The soundtrack holds up well in places. Orbital for a start, Rollins from the cast too. The contractual oddities that mean there is a song by Bono and The Edge but not by the other two from U2 raise questions, but not as many as the rest of the film. What we've got here is about 90 minutes, not the 100+ of the Japanese cut. We still don't see one of the heroes' heroin, and the absence of Molly Millions is down to rights being sold elsewhere. The credits still mention the simultaneous release of the soundtrack on CD and cassette. The film still doesn't work, but not for lack of effort expended.
In truth the best film to come from this is probably yet to. Memory, Future-Shock, Jodorowsky's Dune all explore artists and areas that would influence those artists and areas that this film would influence.
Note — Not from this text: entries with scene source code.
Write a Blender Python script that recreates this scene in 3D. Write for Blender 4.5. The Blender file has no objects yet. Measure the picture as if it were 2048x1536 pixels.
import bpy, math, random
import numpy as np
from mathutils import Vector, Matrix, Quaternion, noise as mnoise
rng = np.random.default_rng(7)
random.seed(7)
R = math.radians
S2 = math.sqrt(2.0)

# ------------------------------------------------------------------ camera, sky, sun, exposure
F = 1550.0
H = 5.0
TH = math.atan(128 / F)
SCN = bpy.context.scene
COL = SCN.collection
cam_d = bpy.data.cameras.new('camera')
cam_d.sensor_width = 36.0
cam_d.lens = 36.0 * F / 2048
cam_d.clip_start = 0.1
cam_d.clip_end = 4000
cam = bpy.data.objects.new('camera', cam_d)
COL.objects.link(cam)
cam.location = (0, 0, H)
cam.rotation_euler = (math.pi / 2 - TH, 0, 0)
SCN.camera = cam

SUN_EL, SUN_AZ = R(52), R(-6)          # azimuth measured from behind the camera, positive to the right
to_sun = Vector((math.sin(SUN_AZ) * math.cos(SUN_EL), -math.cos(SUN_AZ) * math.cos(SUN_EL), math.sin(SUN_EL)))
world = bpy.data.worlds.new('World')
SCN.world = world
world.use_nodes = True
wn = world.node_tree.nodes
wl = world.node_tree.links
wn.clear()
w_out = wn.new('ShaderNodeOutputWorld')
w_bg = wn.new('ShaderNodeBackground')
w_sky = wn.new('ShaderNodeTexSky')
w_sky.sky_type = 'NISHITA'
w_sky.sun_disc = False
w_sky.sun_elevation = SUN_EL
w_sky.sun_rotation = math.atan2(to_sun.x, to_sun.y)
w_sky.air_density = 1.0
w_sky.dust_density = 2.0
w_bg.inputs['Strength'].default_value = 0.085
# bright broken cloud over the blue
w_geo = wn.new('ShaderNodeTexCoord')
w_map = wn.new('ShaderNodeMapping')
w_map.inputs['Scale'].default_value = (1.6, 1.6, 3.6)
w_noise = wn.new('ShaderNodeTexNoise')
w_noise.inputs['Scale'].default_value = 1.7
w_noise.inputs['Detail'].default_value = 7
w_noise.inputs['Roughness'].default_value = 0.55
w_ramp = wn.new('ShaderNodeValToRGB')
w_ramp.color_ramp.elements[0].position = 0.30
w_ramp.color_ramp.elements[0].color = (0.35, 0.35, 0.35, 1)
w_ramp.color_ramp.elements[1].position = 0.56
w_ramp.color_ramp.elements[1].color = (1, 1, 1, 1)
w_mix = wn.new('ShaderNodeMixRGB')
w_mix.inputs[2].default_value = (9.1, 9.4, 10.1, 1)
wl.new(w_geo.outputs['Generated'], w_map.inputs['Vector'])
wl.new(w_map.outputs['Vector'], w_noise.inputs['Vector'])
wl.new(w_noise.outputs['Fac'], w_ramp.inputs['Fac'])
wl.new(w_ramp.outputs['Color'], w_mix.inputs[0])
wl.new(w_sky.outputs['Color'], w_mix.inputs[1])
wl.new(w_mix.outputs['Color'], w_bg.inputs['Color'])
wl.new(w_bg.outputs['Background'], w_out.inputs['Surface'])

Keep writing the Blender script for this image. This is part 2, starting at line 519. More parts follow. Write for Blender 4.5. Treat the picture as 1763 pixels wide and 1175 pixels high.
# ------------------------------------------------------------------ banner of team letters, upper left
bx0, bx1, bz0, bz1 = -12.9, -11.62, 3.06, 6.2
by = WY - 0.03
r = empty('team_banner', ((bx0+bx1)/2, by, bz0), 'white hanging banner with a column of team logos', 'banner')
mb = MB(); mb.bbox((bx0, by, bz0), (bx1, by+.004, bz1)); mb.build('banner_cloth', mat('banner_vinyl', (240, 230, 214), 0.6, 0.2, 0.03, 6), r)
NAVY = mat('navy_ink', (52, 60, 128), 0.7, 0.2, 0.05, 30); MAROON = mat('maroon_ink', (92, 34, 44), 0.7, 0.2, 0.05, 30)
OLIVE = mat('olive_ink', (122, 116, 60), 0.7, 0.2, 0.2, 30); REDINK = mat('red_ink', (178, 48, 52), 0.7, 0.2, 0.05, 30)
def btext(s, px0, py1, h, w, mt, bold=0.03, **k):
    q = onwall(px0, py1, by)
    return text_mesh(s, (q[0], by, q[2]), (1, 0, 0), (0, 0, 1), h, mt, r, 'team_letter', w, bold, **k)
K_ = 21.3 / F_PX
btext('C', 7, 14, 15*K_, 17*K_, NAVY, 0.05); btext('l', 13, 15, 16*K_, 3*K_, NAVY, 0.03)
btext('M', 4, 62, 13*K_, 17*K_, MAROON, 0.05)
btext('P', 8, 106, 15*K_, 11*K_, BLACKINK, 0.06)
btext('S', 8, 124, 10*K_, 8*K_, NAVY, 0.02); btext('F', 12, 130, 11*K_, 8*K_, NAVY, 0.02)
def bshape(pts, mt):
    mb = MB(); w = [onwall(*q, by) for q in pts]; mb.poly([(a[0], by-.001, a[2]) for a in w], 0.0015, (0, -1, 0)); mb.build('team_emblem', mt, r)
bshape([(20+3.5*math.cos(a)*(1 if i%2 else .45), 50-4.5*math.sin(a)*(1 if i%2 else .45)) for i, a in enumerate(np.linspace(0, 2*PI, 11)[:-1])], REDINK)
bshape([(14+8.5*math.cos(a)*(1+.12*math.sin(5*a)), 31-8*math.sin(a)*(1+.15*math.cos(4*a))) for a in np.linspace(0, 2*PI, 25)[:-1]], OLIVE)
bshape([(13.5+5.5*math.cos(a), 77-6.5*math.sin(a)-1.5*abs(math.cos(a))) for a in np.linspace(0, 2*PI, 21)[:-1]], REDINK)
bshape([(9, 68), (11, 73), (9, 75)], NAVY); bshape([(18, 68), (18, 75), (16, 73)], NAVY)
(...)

Time has not been kind in places. Lundgren wouldn't have a film role for 15 years after this, almost as long as it took the tale to go from publication in Omni to the silver screen. Reeves would become a cyberpunk action star, but not like this. Even now as Johnny Silverhand there's a doubling, Mike Pondsmith's roleplaying game had its greatest run between the short and the film, but it's as much Mnemonic as Matrix that informs the rockerboy.
There are completists who will want to see this, and see it they should. The benefit of it is as much from novelty as quality. This isn't great, indeed in places not even good filmmaking, but it still fascinates, and rightly. Cyberpunk is a genre (like most others) about which there are ready arguments, and in Johnny Mnemonic many of those arguments are made flesh. For Gibson fans this is still one of the few filmed versions of his work. YouTube archaeologists may have seen a British short based on the Gernsback Continuum, and we've now a graphic novel of the unfilmed script he did for the third Alien film. For Reeves fans, well, he's not got any good one-liners but he is impassioned and compassionate, less tabula rasa than palimpsest. For hardcore cyberpunks if any still exist, then this is a foundational document, flaws and all. For anyone else? File not found.